I'm off to a horse show this weekend.  Not a real horse show, a plastic one.  This is what one calls a "live" show, which seems to make no sense since the horses are not alive, but all it means is that we pack up our showstrings and go in person instead of sending photographs.  It's not as much work as a real horse show, but it's still kind of exhausting.  But fun.

Lemmonade Live is right up the road in Magnolia, so at least I don't need a hotel room and won't have a lot of travel bother.  I'm totally not prepared.  I'm still setting up my entry lists.

Hilariously, here is my first ever live show: Rocky Mountain Hi Live 1989 in Colorado Springs.  We've come a long way, baby.  I wish I had more pictures, but that's how it went down in the years before digital cameras.

If you want to see what a "live" model horse show looks like, here are some pictures from Silver Spur Live 2012 (Lake Charles, Louisiana.  Yes, we travel for these things).  The tables are "show rings".  Don't laugh.  Also, I'm sure passersby were wondering what the heck the marquee meant.


It's making me feel old.  It shouldn't since I buy most of my horses secondhand and it's not as though I'm their original owner, but a significant portion of my showstring is twenty or more years old.  Not that I've been showing them that long, just that the models themselves are that old.  The oldest so far is Talonega, the #176 buckskin Indian pony, who is forty-two:


I'm not even forty-two!  (Also, holy moley, is she beautiful.  It took me decades to find one of these I could afford.)

I'm totally wearing the Simplicity 4727 bedsheet dress and the red boots.  I've noticed, though, that big pockets are handy at horse shows, to carry pens, explanation cards, show tags, small models, everything.  I think a horse show apron is in order.  It doesn't have to be a bib apron since model horse shows are considerably cleaner than real horse shows, but it needs beaucoup pockets.
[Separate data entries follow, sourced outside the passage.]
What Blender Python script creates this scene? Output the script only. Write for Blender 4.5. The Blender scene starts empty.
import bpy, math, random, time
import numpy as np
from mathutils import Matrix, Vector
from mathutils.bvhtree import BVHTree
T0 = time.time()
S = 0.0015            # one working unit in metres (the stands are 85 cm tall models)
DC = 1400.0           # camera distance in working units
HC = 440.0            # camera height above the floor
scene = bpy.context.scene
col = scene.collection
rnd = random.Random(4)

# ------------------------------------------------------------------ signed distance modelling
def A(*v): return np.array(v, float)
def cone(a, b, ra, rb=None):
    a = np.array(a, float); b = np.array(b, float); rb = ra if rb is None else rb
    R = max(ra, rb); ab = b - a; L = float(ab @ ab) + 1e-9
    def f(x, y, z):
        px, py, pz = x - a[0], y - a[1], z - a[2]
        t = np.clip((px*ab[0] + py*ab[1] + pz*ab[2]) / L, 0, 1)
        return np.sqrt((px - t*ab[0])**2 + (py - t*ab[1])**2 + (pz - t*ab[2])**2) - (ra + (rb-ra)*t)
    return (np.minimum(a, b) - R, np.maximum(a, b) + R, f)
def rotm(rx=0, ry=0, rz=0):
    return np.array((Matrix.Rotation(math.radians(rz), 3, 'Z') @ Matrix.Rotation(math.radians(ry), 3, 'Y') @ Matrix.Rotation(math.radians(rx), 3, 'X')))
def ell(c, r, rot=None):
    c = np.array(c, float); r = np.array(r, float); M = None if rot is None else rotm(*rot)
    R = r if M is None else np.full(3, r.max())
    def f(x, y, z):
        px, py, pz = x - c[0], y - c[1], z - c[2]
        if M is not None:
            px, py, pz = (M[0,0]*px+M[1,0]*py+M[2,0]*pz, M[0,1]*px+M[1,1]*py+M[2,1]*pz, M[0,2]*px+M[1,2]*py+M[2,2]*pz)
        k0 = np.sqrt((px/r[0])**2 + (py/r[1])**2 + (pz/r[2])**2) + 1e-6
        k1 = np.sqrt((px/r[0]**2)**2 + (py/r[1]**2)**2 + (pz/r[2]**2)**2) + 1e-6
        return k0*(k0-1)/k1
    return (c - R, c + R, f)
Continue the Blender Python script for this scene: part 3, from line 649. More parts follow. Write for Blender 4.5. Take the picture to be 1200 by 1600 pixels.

I looked all over for a yellow--I don't know why yellow, just that I had a butter yellow Western print in my head and couldn't get over it--cowboy print.  GRS had a cowboy print that was exactly what I wanted (so close, in fact, that I probably got the idea from having seen it there before) but in dark green, or they had butter yellow bandana paisley, but not both.  I waffled for a day and then went with yellow paisley; the green was just too dark.  


It's actually a small print--the big paisleys are maybe an inch at most. 

We're going with a plain gathered-rectangle half-apron (a bit longer than this one):


 . . . but borrowing the strip-o-pockets idea from Pattern Bureau 2239 (1955 postmark):


Trimmed in dark brown rick-rack, of course.  Probably two lines along the bottom of the apron and one across the top of the pockets.  I might add a pen loop or pocket, too (a narrow one).